La inseguridad es algo que se va aniquilando poco a poco, a
medida que avanzas en edad, pero nunca se llega a su finitud. Por mucho que
luches contra ella y adquieras recursos para paliarla, siempre aparece una
ocasión en que vuelve a ser como al principio.
Este verano me he apuntado a un curso y esto me está pasando
estos días en los que voy a clase con un montón de chicos y chicas cuyas edades
están comprendidas entre los trece y los veintitantos años. Se ve que “no es
curso para viejos”. Algunos me miran como un bicho raro y ni se atreven a
dirigirme la palabra; para ellos soy “la señora”. No sé qué deben pensar de mí.
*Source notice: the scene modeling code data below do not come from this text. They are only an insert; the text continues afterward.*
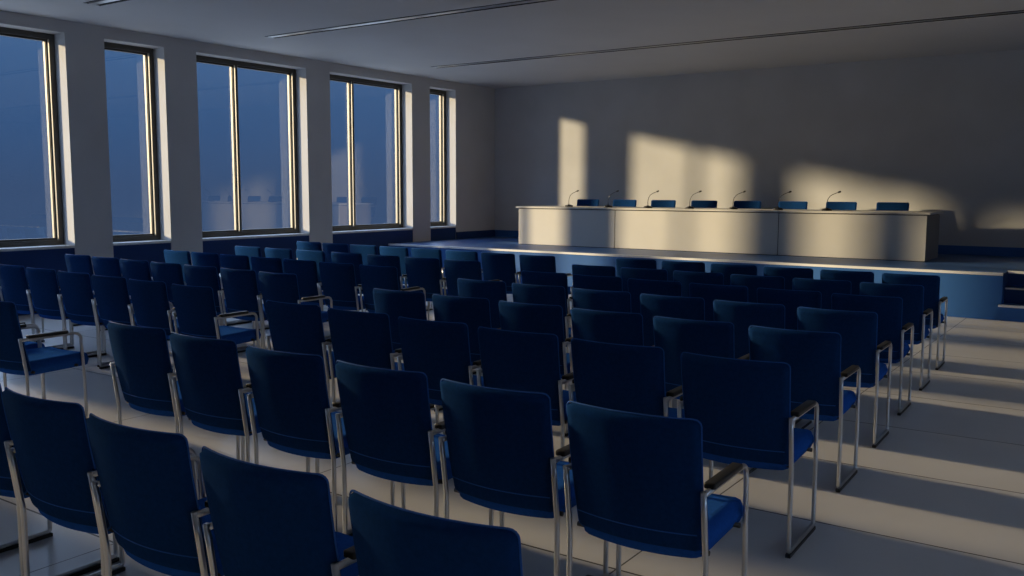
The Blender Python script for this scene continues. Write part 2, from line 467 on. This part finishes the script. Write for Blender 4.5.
# window-side block: rows from the camera to the stage, seats from the central aisle to the windows
LB = [
 [(5.53, 3.01), (4.90, 3.04)],
 [(5.63, 4.49), (4.98, 4.52), (4.37, 4.55), (3.75, 4.58), (3.12, 4.61), (2.49, 4.64)],
 [(5.32, 5.64), (4.72, 5.67), (4.10, 5.70), (3.49, 5.73), (2.88, 5.76), (2.28, 5.79), (1.67, 5.82)],
 [(5.54, 6.75), (4.92, 6.78), (4.32, 6.82), (3.735, 6.85), (3.14, 6.88), (2.54, 6.92), (1.95, 6.95)],
 [(5.77, 7.84), (5.17, 7.87), (4.56, 7.89), (3.93, 7.92), (3.27, 7.95), (2.64, 7.98), (2.01, 8.00)],
 [(6.02, 8.96), (5.42, 9.00), (4.83, 9.04), (4.21, 9.09), (3.61, 9.13), (3.00, 9.18), (2.41, 9.22), (1.83, 9.26)]]
LROW = ['rearmost row', 'second row from the rear', 'third row from the rear', 'third row from the stage', 'second row from the stage', 'front row beside the stage']
LSEAT = ['at the central aisle', 'second from the central aisle', 'third from the central aisle', 'fourth from the central aisle', 'fifth from the central aisle', 'sixth from the central aisle', 'seventh from the central aisle', 'nearest the windows']
for i, row in enumerate(LB):
    for j, (x, y) in enumerate(row):
        place(x, y, 0, R(2.), 'navy chair, window-side block, %s, %s' % (LROW[i], LSEAT[j]), 'chairs of the window-side block', None, 0., 0., 1. if i == 0 else .975)
# eight speakers' chairs behind the desk
SORD = ['leftmost of eight', 'second from the left', 'third from the left', 'fourth from the left', 'fourth from the right', 'third from the right', 'second from the right', 'rightmost, with no microphone before it']
for k in range(8):
    place(2.665 + .828 * k, 16.02, ZS, R(180 + 1.), 'blue speaker\'s chair behind the cream desk, %s' % SORD[k], 'chairs behind the desk', proto_low)

# ------------------------------------------------------------------ unseen block, added to keep the sun off the rear windows
b = boxbm(-7, -5, -40, -.8, -3, 5.2)
box(b, -7.1, -4.9, -40.1, -.75, 5.2, 5.35)
struct('wall_sun_block', b, 'wall')
# ------------------------------------------------------------------ light
sun = bpy.data.lights.new('sun', 'SUN'); so = bpy.data.objects.new('sun', sun); COL.objects.link(so)
d = Vector((1.23, 1.0, -.286)).normalized()
so.rotation_euler = d.to_track_quat('-Z', 'Y').to_euler()
sun.energy = 7.0; sun.angle = R(3.4); sun.color = (1.0, .77, .47)

# added second sun, square to the window wall, laying bands on the floor
sun2 = bpy.data.lights.new('sun_added', 'SUN'); so2 = bpy.data.objects.new('sun_added', sun2); COL.objects.link(so2)
so2.rotation_euler = Vector((1., -.02, -.225)).normalized().to_track_quat('-Z', 'Y').to_euler()
sun2.energy = 5.6; sun2.angle = R(2.4); sun2.color = (1.0, .75, .46)

w = bpy.data.worlds.new('dusk'); scn.world = w; w.use_nodes = True
nt = w.node_tree; nt.nodes.clear()
out = nt.nodes.new('ShaderNodeOutputWorld'); bg = nt.nodes.new('ShaderNodeBackground')
tc = nt.nodes.new('ShaderNodeTexCoord'); sp = nt.nodes.new('ShaderNodeSeparateXYZ')
nt.links.new(tc.outputs['Generated'], sp.inputs[0])
mr = nt.nodes.new('ShaderNodeMapRange'); mr.inputs[1].default_value = -1.; mr.inputs[2].default_value = 1.
nt.links.new(sp.outputs['Z'], mr.inputs[0])
cr = nt.nodes.new('ShaderNodeValToRGB'); e = cr.color_ramp.elements
# straight down: the ground out in the evening sun; the horizon band is what the windows show; above it the open sky
e[0].position = 0; e[0].color = (1.0, 1.15, 1.45, 1)
e[1].position = 1; e[1].color = (2.3, 3.2, 5.0, 1)
for pos, c in ((.40, (.75, .9, 1.15)), (.46, (.056, .105, .225)), (.50, (.054, .102, .225)), (.53, (.050, .116, .275)), (.58, (.064, .152, .345)), (.62, (1.8, 2.5, 3.9))):
    q = e.new(pos); q.color = (*c, 1)
nt.links.new(mr.outputs[0], cr.inputs[0]); nt.links.new(cr.outputs[0], bg.inputs[0]); bg.inputs[1].default_value = 1.0
nt.links.new(bg.outputs[0], out.inputs[0])

# ------------------------------------------------------------------ camera
f, yaw, pit, rol = 908.426, .6041, .1081, .0029
cy, sy, cp, sp_ = math.cos(yaw), math.sin(yaw), math.cos(pit), math.sin(pit)
fwd = Vector((-sy * cp, cy * cp, -sp_)); rt = Vector((cy, sy, 0)); up = rt.cross(fwd)
r2 = math.cos(rol) * rt + math.sin(rol) * up; u2 = math.cos(rol) * up - math.sin(rol) * rt
cam = bpy.data.cameras.new('camera'); co = bpy.data.objects.new('camera', cam); COL.objects.link(co)
cam.sensor_width = 36; cam.lens = f / 1024 * 36; cam.clip_start = .05
mt = Matrix((( r2.x, u2.x, -fwd.x, 11.854), (r2.y, u2.y, -fwd.y, 0.), (r2.z, u2.z, -fwd.z, 1.644), (0, 0, 0, 1)))
co.matrix_world = mt
scn.camera = co

scn.view_settings.view_transform = 'Standard'
scn.view_settings.look = 'None'
scn.view_settings.exposure = 0.; scn.view_settings.gamma = 1.
scn.view_settings.use_curve_mapping = False
scn.cycles.max_bounces = 10; scn.cycles.diffuse_bounces = 6; scn.cycles.glossy_bounces = 5; scn.cycles.transparent_max_bounces = 12
scn.cycles.use_denoising = True
scn.cycles.sample_clamp_indirect = 6.
scn.cycles.caustics_reflective = False; scn.cycles.caustics_refractive = False
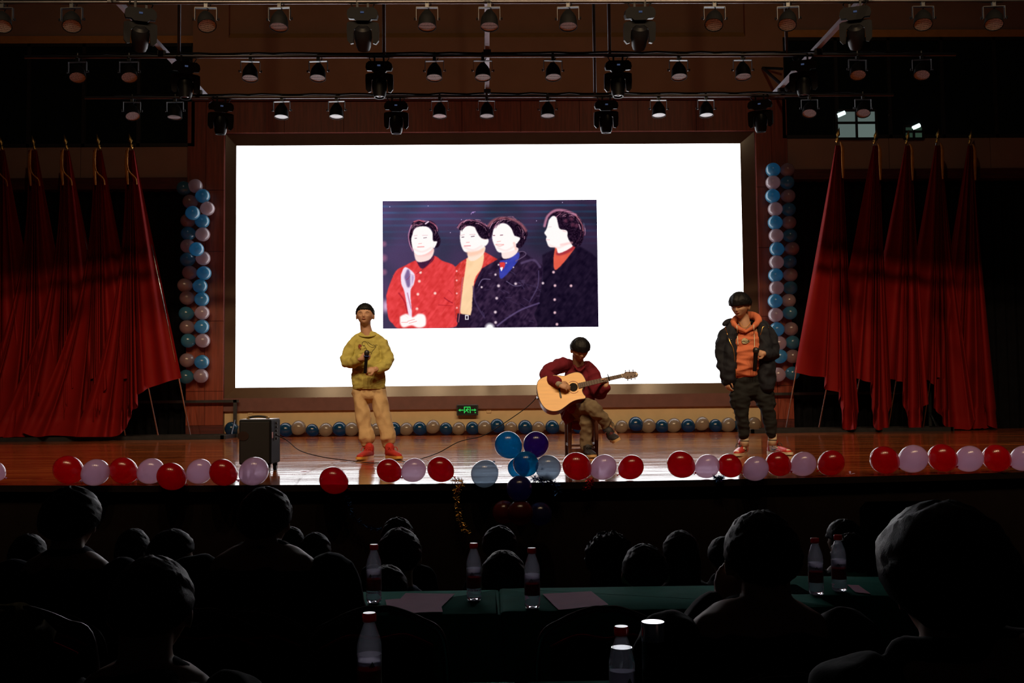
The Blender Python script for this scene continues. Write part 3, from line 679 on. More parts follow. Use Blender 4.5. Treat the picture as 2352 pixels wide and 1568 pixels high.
def make_mover(pose):
    parts = {}
    bm = bmesh.new(); prism(bm, [(-.13, -.05), (.13, -.05), (.165, -.08), (.175, -.13), (.16, -.17), (.10, -.17), (.07, -.195), (-.07, -.195), (-.10, -.17), (-.16, -.17), (-.175, -.13), (-.165, -.08)], -.12, .12, lambda x, z, d: V((x, d, z)))
    parts['base'] = (bm, 'black_plastic')
    bm = bmesh.new()
    prism(bm, [(-.08, -.197), (.08, -.197), (.15, -.205), (.178, -.22), (.182, -.30), (.178, -.41), (.145, -.45), (.112, -.44), (.105, -.34), (.10, -.29), (.05, -.25), (-.05, -.25), (-.10, -.29), (-.105, -.34), (-.112, -.44), (-.145, -.45), (-.178, -.41), (-.182, -.30), (-.178, -.22), (-.15, -.205)], -.07, .07, lambda x, z, d: V((x, d, z)))
    parts['yoke'] = (bm, 'black_plastic')
    T = Matrix.Translation((0, -.01, -.365)) @ Matrix.Rotation(pose, 4, 'X')
    bm = bmesh.new(); lathe(bm, [(.0, .13), (.05, .125), (.085, .1), (.10, .05), (.101, -.02), (.092, -.06), (.085, -.12), (.072, -.15), (.072, -.158), (.058, -.158), (.055, -.14)], 24, T); parts['head'] = (bm, 'black_plastic')
    bm = bmesh.new(); lathe(bm, [(.0, -.15), (.03, -.147), (.056, -.14)], 20, T); parts['lens'] = (bm, 'lens_glass')
    bm = bmesh.new(); boxp(bm, (-.02, -.128, -.115), (.02, -.12, -.095)); parts['status_display'] = (bm, 'display_blue')
    for s, k in ((-.06, ''), (.06, '.')):
        bm = bmesh.new(); boxp(bm, (s - .012, -.015, -.055), (s + .012, .015, .03)); parts['clamp' + k] = (bm, 'steel_dull')
    bm = bmesh.new(); tube(bm, spline([(-.1, .0, -.05), (-.13, .0, -.01), (-.11, .0, .02)], 4), .006, 6); parts['safety_cable'] = (bm, 'black_matte')
    bm = bmesh.new(); tube(bm, spline([(.1, .0, -.05), (.13, .02, 0), (.1, .0, .03)], 4), .006, 6); parts['power_cord'] = (bm, 'black_matte')
    out = {}
    for n_, (bm, mt) in parts.items():
        me = bpy.data.meshes.new(n_.strip('.')); bmesh.ops.recalc_face_normals(bm, faces=bm.faces); bm.to_mesh(me); bm.free(); me.shade_smooth(); me.set_sharp_from_angle(angle=math.radians(30)); me.materials.append(M[mt]); out[n_] = me
    return out
M['display_blue'] = emat('display_blue', (.35, .5, 1), .10)
def hang(name, label, cat, group, meshes, px, row, py, rz):
    cat2 = name == 'moving_head'
    x = wx(px, pipe_y(row), py); e = empty(name, (x, pipe_y(row), PZ[row] - .02), label, cat, group, rot=(.26 if cat2 else 0, 0, rz))
    for n_, me in meshes.items(): link(n_.strip('.'), me, None, e)
par_rows = {1: (5, 165, 473, 642, 981, 1124, 1305, 1641, 1810, 2120, 2283), 2: (178, 296, 575, 731, 998, 1109, 1270, 1559, 1706, 1970, 2118), 3: (303, 402, 647, 773, 1010, 1118, 1258, 1513, 1622, 1860, 1983)}
mov_rows = {1: (323, 833, 1470, 1965), 2: (427, 871, 1420, 1845), 3: (508, 910, 1393, 1746)}
pars = [make_par(-.22, .0), make_par(-.42, .2), make_par(-.42, -.25), make_par(-.12, 0)]
movs = {1: make_mover(.55), 2: make_mover(-.35), 3: make_mover(-.15)}
for row in (1, 2, 3):
    L_ = par_rows[row]
    for i, px in enumerate(L_):
        dark = px < 420 and row > 1 or px > 1840
        kind = pars[0] if row == 2 else pars[3] if row == 3 else pars[0]
        if px > 1630 and row == 1 or px > 1840: kind = pars[1]
        if px < 400 or (row == 1 and px == 473): kind = pars[2]
        hang('par_can', 'black round stage lamp with dotted lens on the %s bar, %s from the speaker end' % (names_row[row], ordn(i)), 'stage light', 'round stage lamps on the %s bar' % names_row[row], kind, px, row, (40, 165, 260)[row - 1], rnd.uniform(-.12, .12))
    for i, px in enumerate(mov_rows[row]):
        hang('moving_head', 'bulky black swivelling stage light on the %s bar, %s from the speaker end' % (names_row[row], ordn(i)), 'stage light', 'moving heads on the %s bar' % names_row[row], movs[row], px, row, (60, 180, 280)[row - 1], (.35, .05, -.05, -.35)[i])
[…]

Quizá opinen que soy ridícula apuntándome a este tipo de curso, que mejor
estaría en una clase de manualidades, de patchwork, o en un grupo de teatro de
algún centro cívico.
Sé que todo esto me lo estoy imaginando pues no conozco sus
pensamientos ni nadie me ha comentado nada. Pero si le añadimos que me miran de
vez en cuando, sobre todo si hago alguna intervención en clase, me siento
cohibida absolutamente, y lo que es peor, intento dar sensación de seguridad,
de estar de vuelta de todo, mientras que, en realidad, me siento andando sobre
arenas movedizas. No sé a quién miento. ¡Patético!